California Community Colocation Project Takes Off

by David E. Weekly

The California Community Colocation Project, or CCCP, was launched in February 2002 as the world's first formal non-profit to focus exclusively on the needs of the not-for-profit colocation community. The CCCP is a project of the Online Policy Group of San Francisco. We already host the backend for the Special Olympics, some Indymedia sites, streaming Tibetan Buddhist MP3s and the International Workers of the World. We run an IRC node for freenode (formerly OPN) to assist the development of open-source software. There is no charge for hosting at CCCP.

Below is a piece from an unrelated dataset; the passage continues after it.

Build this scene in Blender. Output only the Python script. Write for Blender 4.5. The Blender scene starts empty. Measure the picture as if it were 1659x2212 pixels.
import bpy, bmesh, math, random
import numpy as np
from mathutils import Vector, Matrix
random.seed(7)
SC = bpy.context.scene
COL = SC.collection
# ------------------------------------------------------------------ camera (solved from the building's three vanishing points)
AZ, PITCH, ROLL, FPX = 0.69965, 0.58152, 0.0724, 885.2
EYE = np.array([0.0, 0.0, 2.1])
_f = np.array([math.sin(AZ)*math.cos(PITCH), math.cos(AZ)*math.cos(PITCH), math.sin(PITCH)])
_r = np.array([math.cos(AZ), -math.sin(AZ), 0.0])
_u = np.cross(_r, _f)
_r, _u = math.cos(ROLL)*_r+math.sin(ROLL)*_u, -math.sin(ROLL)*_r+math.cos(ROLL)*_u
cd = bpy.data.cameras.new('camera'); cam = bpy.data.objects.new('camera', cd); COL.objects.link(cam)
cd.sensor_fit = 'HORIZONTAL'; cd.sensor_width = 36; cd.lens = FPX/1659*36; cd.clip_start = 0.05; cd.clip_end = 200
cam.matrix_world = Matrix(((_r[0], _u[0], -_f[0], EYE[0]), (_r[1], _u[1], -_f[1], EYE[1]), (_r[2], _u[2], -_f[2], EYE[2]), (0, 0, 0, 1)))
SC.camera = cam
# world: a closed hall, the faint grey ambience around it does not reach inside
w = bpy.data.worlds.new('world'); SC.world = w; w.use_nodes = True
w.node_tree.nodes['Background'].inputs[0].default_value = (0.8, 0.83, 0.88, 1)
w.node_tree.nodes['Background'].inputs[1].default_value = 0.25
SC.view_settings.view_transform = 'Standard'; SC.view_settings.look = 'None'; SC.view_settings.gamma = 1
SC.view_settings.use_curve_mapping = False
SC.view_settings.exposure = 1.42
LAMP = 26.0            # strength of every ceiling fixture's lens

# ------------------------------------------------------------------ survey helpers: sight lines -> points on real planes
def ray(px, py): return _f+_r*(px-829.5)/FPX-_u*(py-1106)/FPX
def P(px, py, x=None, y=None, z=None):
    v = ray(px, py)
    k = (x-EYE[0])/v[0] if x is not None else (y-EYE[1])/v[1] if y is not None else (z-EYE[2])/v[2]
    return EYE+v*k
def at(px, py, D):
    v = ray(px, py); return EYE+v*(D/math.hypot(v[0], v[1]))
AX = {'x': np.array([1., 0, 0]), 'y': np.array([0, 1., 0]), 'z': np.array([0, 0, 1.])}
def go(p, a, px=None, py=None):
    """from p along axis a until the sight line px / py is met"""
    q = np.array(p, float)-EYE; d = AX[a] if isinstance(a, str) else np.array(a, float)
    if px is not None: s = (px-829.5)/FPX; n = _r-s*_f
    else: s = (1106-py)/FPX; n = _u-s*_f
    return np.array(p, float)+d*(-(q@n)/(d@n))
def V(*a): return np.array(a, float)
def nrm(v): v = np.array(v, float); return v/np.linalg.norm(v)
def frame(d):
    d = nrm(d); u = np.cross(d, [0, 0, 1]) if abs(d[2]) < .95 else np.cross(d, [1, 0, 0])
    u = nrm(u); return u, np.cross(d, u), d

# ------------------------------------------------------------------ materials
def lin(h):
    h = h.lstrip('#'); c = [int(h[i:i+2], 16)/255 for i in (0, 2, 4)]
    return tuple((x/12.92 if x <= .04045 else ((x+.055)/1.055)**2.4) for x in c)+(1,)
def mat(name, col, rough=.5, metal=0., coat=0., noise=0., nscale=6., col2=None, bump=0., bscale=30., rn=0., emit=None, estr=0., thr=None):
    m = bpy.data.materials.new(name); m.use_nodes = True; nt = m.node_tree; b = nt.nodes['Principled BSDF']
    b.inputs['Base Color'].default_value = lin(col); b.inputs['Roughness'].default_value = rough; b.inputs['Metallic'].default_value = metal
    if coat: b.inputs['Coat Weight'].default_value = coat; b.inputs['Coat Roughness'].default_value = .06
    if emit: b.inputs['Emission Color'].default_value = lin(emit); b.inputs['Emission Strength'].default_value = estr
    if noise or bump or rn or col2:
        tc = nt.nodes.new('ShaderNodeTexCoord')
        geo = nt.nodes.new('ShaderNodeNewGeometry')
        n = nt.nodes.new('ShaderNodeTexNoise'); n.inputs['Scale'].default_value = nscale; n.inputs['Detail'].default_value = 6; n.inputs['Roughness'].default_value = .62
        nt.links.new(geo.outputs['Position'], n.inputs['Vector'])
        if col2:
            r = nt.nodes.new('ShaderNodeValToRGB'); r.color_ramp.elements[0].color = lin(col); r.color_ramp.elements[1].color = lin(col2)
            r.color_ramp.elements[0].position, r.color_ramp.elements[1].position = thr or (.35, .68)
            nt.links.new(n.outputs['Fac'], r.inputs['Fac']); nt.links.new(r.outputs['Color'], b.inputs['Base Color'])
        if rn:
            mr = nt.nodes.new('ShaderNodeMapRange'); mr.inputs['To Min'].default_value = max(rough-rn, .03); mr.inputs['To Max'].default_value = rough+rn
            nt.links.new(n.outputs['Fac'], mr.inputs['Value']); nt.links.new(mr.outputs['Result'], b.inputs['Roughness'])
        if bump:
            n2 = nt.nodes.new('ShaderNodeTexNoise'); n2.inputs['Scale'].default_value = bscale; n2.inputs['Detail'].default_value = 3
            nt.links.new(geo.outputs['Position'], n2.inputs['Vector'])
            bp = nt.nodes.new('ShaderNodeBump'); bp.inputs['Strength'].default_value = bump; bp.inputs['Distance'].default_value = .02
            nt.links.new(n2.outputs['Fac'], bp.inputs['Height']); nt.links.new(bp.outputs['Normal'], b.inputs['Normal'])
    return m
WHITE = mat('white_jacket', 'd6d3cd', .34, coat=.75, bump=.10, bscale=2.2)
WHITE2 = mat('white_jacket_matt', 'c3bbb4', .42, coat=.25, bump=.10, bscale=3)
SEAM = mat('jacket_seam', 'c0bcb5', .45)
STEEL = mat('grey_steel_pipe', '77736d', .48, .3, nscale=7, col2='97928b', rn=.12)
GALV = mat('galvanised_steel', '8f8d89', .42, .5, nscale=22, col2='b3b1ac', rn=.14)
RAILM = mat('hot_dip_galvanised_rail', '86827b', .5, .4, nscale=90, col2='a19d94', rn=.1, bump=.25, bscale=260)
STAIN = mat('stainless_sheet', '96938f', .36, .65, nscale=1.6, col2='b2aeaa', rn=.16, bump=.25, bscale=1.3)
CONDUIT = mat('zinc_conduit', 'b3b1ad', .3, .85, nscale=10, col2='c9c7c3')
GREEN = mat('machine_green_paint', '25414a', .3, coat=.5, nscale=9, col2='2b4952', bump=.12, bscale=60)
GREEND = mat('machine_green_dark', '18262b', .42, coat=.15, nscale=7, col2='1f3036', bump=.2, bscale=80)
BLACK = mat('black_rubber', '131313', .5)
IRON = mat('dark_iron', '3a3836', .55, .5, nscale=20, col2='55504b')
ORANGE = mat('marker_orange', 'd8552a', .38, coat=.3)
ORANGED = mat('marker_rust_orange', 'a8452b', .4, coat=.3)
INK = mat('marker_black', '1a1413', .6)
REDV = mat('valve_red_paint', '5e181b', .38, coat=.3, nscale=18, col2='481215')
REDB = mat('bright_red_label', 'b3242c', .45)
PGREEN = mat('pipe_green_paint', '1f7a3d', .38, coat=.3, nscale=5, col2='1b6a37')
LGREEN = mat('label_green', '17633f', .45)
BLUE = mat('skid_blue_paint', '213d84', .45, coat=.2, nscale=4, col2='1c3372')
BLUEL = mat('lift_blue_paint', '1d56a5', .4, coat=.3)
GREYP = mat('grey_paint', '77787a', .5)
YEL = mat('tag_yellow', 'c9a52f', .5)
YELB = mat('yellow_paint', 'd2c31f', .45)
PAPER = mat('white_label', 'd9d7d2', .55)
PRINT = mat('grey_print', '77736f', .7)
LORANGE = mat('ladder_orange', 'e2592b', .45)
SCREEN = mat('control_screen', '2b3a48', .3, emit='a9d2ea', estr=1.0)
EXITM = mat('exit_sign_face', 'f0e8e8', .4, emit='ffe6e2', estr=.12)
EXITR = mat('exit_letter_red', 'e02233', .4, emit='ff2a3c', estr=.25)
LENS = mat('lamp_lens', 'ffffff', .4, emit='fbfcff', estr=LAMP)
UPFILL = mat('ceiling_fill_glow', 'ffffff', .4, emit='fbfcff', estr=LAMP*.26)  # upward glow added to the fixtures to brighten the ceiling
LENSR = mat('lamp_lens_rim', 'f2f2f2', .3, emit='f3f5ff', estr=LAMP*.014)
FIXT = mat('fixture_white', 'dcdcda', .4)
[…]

Here is the current state of things in the colo: we have people coming in fast and thick. This is great, but it also poses some interesting challenges that keep us on our toes.

Growth

Currently our two cabinets at Hurricane Electric are almost full, and very soon we are going to expand into the cabinet next door, 4.03. (We also have 4.04 reserved.) This move is about three months ahead of the date we estimated on our growth schedule. This rate of growth is partially due to a change in our policy regarding boxes that are less than 2U in size. That is, we do not allow them in a cabinet, because we'll run out of electricity before running out of real estate when populating it with 1U and 2U servers. In addition, doubling one's electricity doubles one's real estate bills, so one might as well be casual about real estate and permit big boxes. (Please correct me if I'm wrong on this.)

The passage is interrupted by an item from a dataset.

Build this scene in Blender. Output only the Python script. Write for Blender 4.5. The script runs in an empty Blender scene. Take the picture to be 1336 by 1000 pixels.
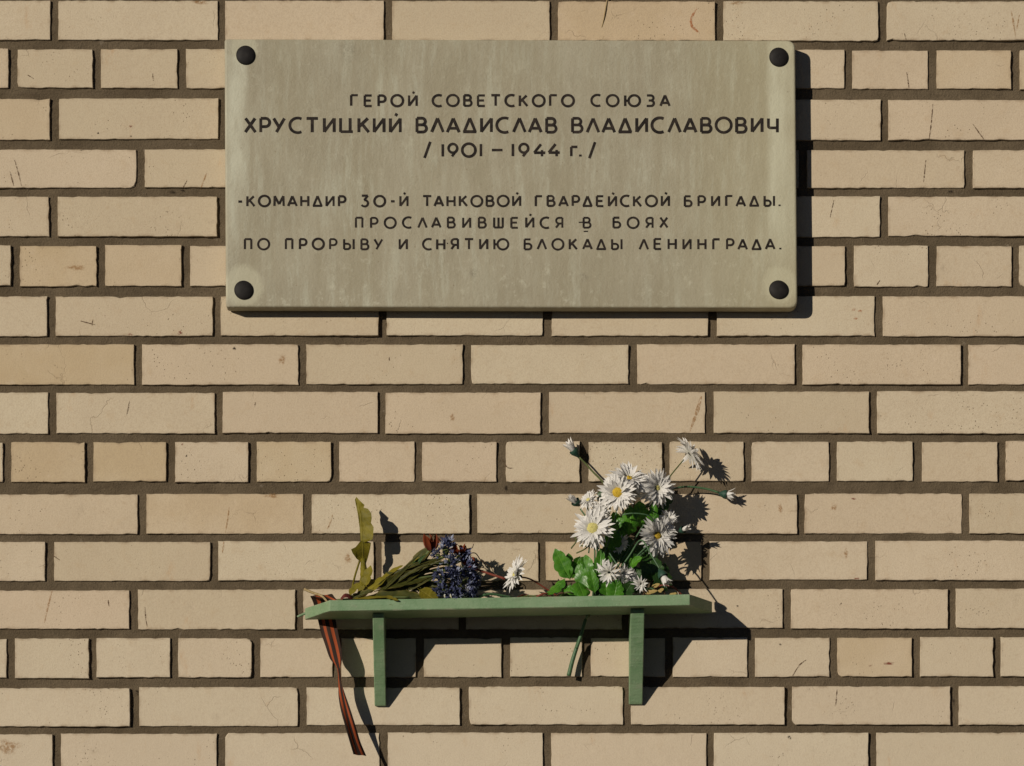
import bpy, bmesh, math, random
from mathutils import Vector, Matrix, noise
R = random.Random(7)
C = bpy.context.scene.collection
SC = bpy.context.scene
S = 0.0012                      # metres per photo pixel on the wall
DIST = 6.0
CAM = Vector((0.0, -DIST, -1.25))

# ------------------------------------------------------------------ camera, sky, sun, exposure
cam_d = bpy.data.cameras.new('camera'); cam = bpy.data.objects.new('camera', cam_d); C.objects.link(cam)
cam.location = CAM; cam.rotation_euler = (math.radians(90), 0, 0)
cam_d.sensor_width = 36; cam_d.lens = 36 * DIST / (1336 * S)
cam_d.shift_y = -CAM.z / (1336 * S); cam_d.clip_end = 2000; cam_d.clip_start = 0.1
SC.camera = cam
SUN = Vector((0.83, 1.0, -0.30))                # direction the light travels
to_sun = (-SUN).normalized()
elev = math.asin(to_sun.z); azim = math.atan2(to_sun.x, to_sun.y)
W = bpy.data.worlds.new('World'); SC.world = W; W.use_nodes = True
wn = W.node_tree.nodes; wl = W.node_tree.links; wn.clear()
sky = wn.new('ShaderNodeTexSky'); sky.sky_type = 'NISHITA'; sky.sun_disc = False
sky.air_density = 0.3; sky.dust_density = 0.1; sky.altitude = 2500
sky.sun_elevation = elev; sky.sun_rotation = azim % (2 * math.pi)
bg = wn.new('ShaderNodeBackground'); bg.inputs['Strength'].default_value = 0.05
wo = wn.new('ShaderNodeOutputWorld'); wl.new(sky.outputs[0], bg.inputs[0]); wl.new(bg.outputs[0], wo.inputs[0])
sd = bpy.data.lights.new('sun', 'SUN'); sd.energy = 5.0; sd.angle = math.radians(0.5); sd.color = (1.0, 0.90, 0.76)
sun = bpy.data.objects.new('sun', sd); C.objects.link(sun); sun.location = (-4, -5, 3)
sun.rotation_euler = SUN.to_track_quat('-Z', 'Y').to_euler()
SC.view_settings.view_transform = 'Standard'; SC.view_settings.look = 'None'
SC.view_settings.exposure = -0.46; SC.view_settings.gamma = 1; SC.view_settings.use_curve_mapping = False

# ------------------------------------------------------------------ helpers
def P(px, py, d=0.0):
    """wall spot seen at photo pixel, brought d pixels' worth of metres out from the wall along the sight line"""
    w = Vector(((px - 668) * S, 0, (500 - py) * S))
    return w + (CAM - w) * (d * S / DIST)

def empty(name, loc, label, cat, group=None):
    o = bpy.data.objects.new(name, None); C.objects.link(o); o.location = loc; o.empty_display_size = .02
    o['label'] = label; o['category'] = cat
    if group: o['group'] = group
    return o

def mesh_obj(name, verts, faces, mat, parent=None, smooth=False, uv=None, kind=None):
    me = bpy.data.meshes.new(name)
    base = Vector((0, 0, 0))
    if parent is not None:
        p = parent
        while p is not None: base += p.location; p = p.parent
    cen = sum((Vector(v) for v in verts), Vector()) / max(1, len(verts))
    me.from_pydata([tuple(Vector(v) - cen) for v in verts], [], faces)
    if uv is not None:
        l = me.uv_layers.new(name='UVMap')
        for i, lp in enumerate(me.loops): l.data[i].uv = uv[lp.vertex_index]
    if smooth: me.polygons.foreach_set('use_smooth', [True] * len(me.polygons))
    for m in (mat if isinstance(mat, (list, tuple)) else [mat]): me.materials.append(m)
    o = bpy.data.objects.new(name, me); C.objects.link(o)
    o.parent = parent; o.location = cen - base
    if kind: o['kind'] = kind
    return o

def rec_normals(o):
    bm = bmesh.new(); bm.from_mesh(o.data); bmesh.ops.recalc_face_normals(bm, faces=bm.faces); bm.to_mesh(o.data); bm.free()

def bevel(o, w, seg=2, ang=30):
    bm = bmesh.new(); bm.from_mesh(o.data)
    bmesh.ops.recalc_face_normals(bm, faces=bm.faces)
    es = [e for e in bm.edges if len(e.link_faces) == 2 and e.calc_face_angle(0) > math.radians(ang)]
    bmesh.ops.bevel(bm, geom=es, offset=w, segments=seg, affect='EDGES', profile=.5)
    bm.to_mesh(o.data); bm.free()

class MB:
    def __init__(s): s.v = []; s.f = []; s.uv = []
    def add(s, v, f, uv=None):
        n = len(s.v); s.v += [Vector(q) for q in v]; s.f += [tuple(i + n for i in g) for g in f]
        s.uv += uv if uv is not None else [(0, 0)] * len(v)
    def build(s, name, mat, parent=None, smooth=True, kind=None):
        return mesh_obj(name, s.v, s.f, mat, parent, smooth, s.uv, kind)

def spline(pts, n):
    """Catmull-Rom through pts (Vectors or tuples), n samples per span"""
    pts = [Vector(p) for p in pts]
    q = [pts[0] * 2 - pts[1]] + pts + [pts[-1] * 2 - pts[-2]]
    out = []
    for i in range(1, len(q) - 2):
        for k in range(n):
            t = k / n
            a, b, c, d = q[i-1], q[i], q[i+1], q[i+2]
            out.append(.5 * ((2*b) + (c-a)*t + (2*a-5*b+4*c-d)*t*t + (3*b-a-3*c+d)*t**3))
    out.append(pts[-1]); return out

def tube(mb, pts, r0, r1, n=6, sub=5, wob=0):
    c = spline(pts, sub) if len(pts) > 1 else pts
    vs = []; fs = []; uv = []
    up = Vector((0.3, 1, 0.2)).normalized()
    for i, p in enumerate(c):
        t = (c[min(i+1, len(c)-1)] - c[max(i-1, 0)]).normalized()
        a = t.cross(up)
        if a.length < .01: a = t.cross(Vector((1, 0, 0)))
        a.normalize(); b = t.cross(a)
        f = i / (len(c)-1); r = (r0 + (r1 - r0) * f) * (1 + (R.uniform(-wob, wob) if wob else 0))
        for k in range(n):
            an = 2*math.pi*k/n
            vs.append(p + (a*math.cos(an) + b*math.sin(an)) * r); uv.append((f, k/n))
    for i in range(len(c)-1):
        for k in range(n):
            fs.append((i*n+k, i*n+(k+1) % n, (i+1)*n+(k+1) % n, (i+1)*n+k))
    fs.append(tuple(range(n))[::-1]); fs.append(tuple(range((len(c)-1)*n, len(c)*n)))
    mb.add(vs, fs, uv)

# ------------------------------------------------------------------ materials
def mat(name, col=(.5, .5, .5), rough=.8, spec=.3):
    m = bpy.data.materials.new(name); m.use_nodes = True
    b = m.node_tree.nodes['Principled BSDF']
    b.inputs['Base Color'].default_value = (*col, 1); b.inputs['Roughness'].default_value = rough
    b.inputs['Specular IOR Level'].default_value = spec
    return m, m.node_tree.nodes, m.node_tree.links, b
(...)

We've had some fairly bigwig folks interested in our services. Just today a popular "tier one" non-profit host responsible for millions of page views a day came knocking.

Assistance

Thankfully, we're also getting new help for all this expansion. Scott and Mike Shinn, the self-described "serial entrepreneurs" who worked for the White House, founded Plesk, the software we'll be using for virtual hosting.They are busy doing all sorts of wonderful things on the East Coast, in addition to helping out in earnest with security and with preparing our setup for virtual hosting. They even may donate some serious server hardware to help us do virtual hosting and to give us advanced "sandwitch" IDS capability, letting us automatically shut attackers out of the colo. We're also receiving help from several designers and a web coder to help us overhaul our web site and design a logo for the CCCP.

Finances

Our project is based entirely on donations and volunteers. None of us are getting money from CCCP, and 100% of all donations goes towards space and bandwidth for non-profits.

Tech

Our clients are using 41 IP addresses on 27 servers, with four more servers of our own, all on two managed switches (soon to be five). We use SNMP to monitor client bandwidth usage and MRTG to graph the results. We use all Cisco gear for our network infrastructure.

My goal when founding this project was to build to 100 client computers in three years. Now it looks like we may reach that goal much sooner.

David E. Weekly is founder and executive director of the California Community Colocation Project.